In response to the Sierra Club’s concerns, Kevin Chase, Chief Investment Officer, Vanguard Renewables and CEO, Vanguard Renewables Ag, provided this statement about the Vanguard digesters:

“Anaerobic digesters provide a proven method to capture methane, sustainably process organics, provide financial diversification to the American farmer, and provide green energy to colleges, universities, corporations, utilities, and multinational energy companies. Today climate change is top of mind globally and renewable natural gas is a significant tool to combat this growing challenge. There are many different technologies and approaches for anaerobic digestion and the design is a key determinant of the efficiency of the methane capture. Vanguard has been successfully developing, owning, and operating digesters since 2014, and we are unaware of any commercially deployed manure management system that is more efficient at sequestering methane. We simply do not agree with the Sierra Club’s assessment of the technology’s potential. It does not match our experience.”

In Deerfield, Mass., dairy farmers like Peter Melnik’s family, whose Bar-Way Farm just celebrated its 100th anniversary, have been partnering with Vanguard Renewables to transform cow manure into electricity. “As a businessman, I have to look for ways to strengthen my operation,” Melnik says. “It’s a part of saving our farm, making it more economically viable.” Melnik says the system at his farm captures all the methane. “I don’t want the methane to escape. That’s lost income for me,” he says. In addition, Melnik emphasizes that helping the environment is also a priority by “responsibly handling the waste.”

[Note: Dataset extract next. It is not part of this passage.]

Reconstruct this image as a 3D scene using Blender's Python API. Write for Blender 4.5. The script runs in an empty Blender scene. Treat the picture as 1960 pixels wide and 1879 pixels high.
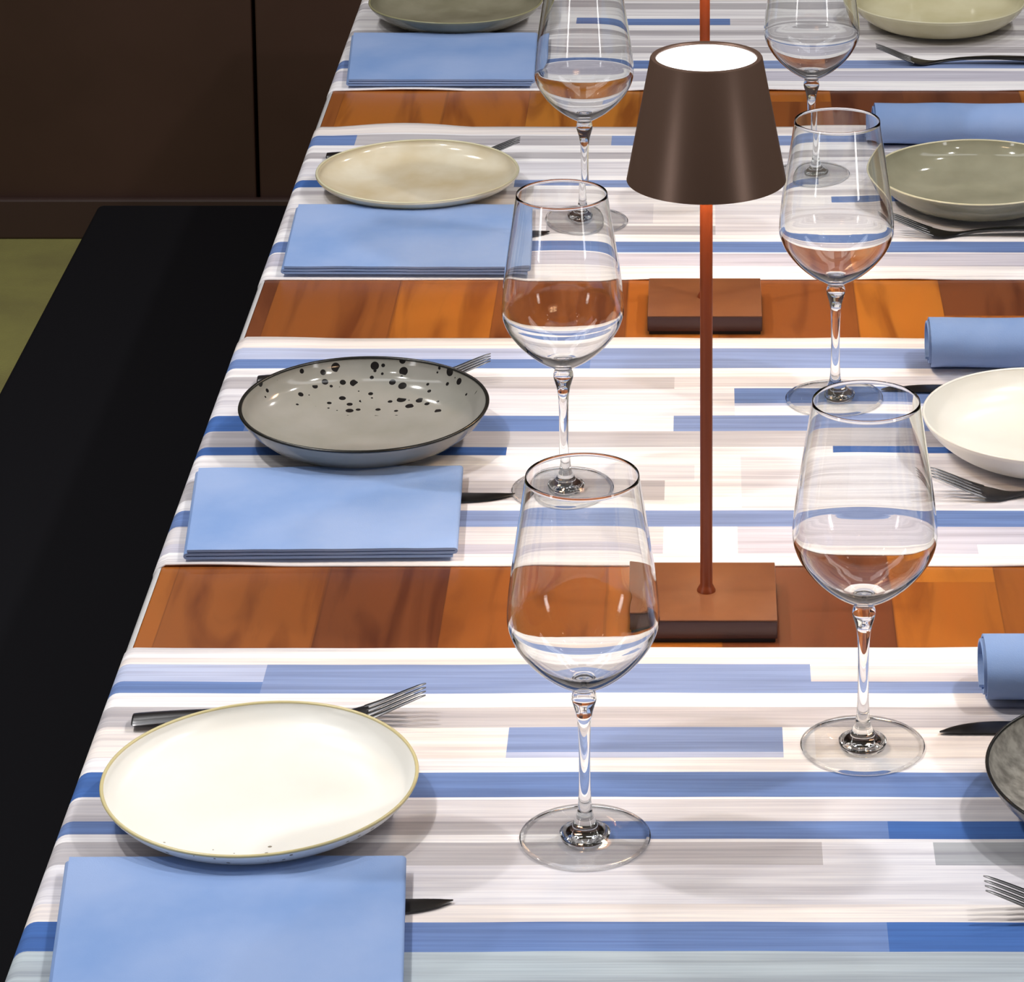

 In Virginia, Nallo says, “Dominion Energy is taking a comprehensive approach to clean energy and greenhouse gas reduction, and our waste-to-energy (RNG) projects are an important piece.” She adds, “We’re shifting from coal to cleaner natural gas and rapidly expanding renewables to lower carbon emissions from our electric fleet. And we’re also partnering with other industries like transportation and agriculture to help lower their emissions as well.”